Ici j’ai froid et faim, je n’ai pas de vie.
Elle fait des traductions. Mour, souvent malade, est cependant brillant à l’école. Elle tente encore d’exposer ses difficultés au secrétaire de l’Union des Ecrivains :
  Très honoré camarade Pavlenko,
  S’adresse à vous quelqu’un dans une situation désespérée… On a blessé, ensanglanté en moi la passion la plus forte, la Justice…
Elle écrit encore à Alia,
  Alia, si tu savais comme je m’ennuie de toi et de papa…
J’en ai parfaitement assez de cette vie mais j’ai envie de vivre jusqu’à la fin de cette guerre mondiale pour comprendre… Ne tombe pas malade.
Le 22 juin 1941, l’Allemagne envahit l’Union Soviétique. Elle est évacuée à Elabouga en Tartarie. Elle n’en peut plus.

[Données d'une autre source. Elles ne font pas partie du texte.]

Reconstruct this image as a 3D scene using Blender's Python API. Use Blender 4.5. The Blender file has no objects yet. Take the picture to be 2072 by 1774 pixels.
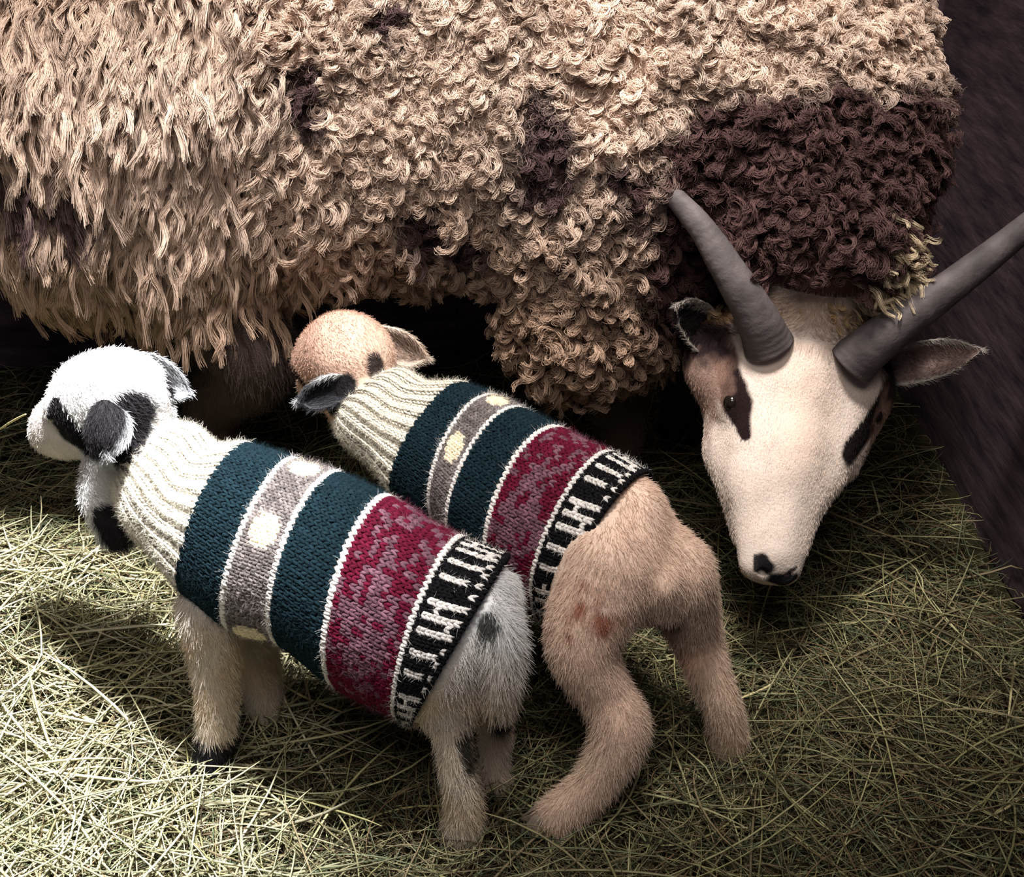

Elle a perdu tout espoir, toute inspiration. Elle qui voulait, tel le phénix, mourir et renaître dans le feu,
Et mes cendres seront plus chaudes que leur vie…
se pendra le 31 août 1941.
Je ne suis plus moi-même. Je suis dans une impasse. Je ne peux plus vivre.
Mour part au front. Il sera tué en Lettonie en juillet 1944. Efröm sera fusillé le 16 octobre de la même année. Alia leur survivra. Définitivement libérée en 1955, elle passera le reste de sa vie à écrire et à faire reconnaître l’œuvre de sa mère.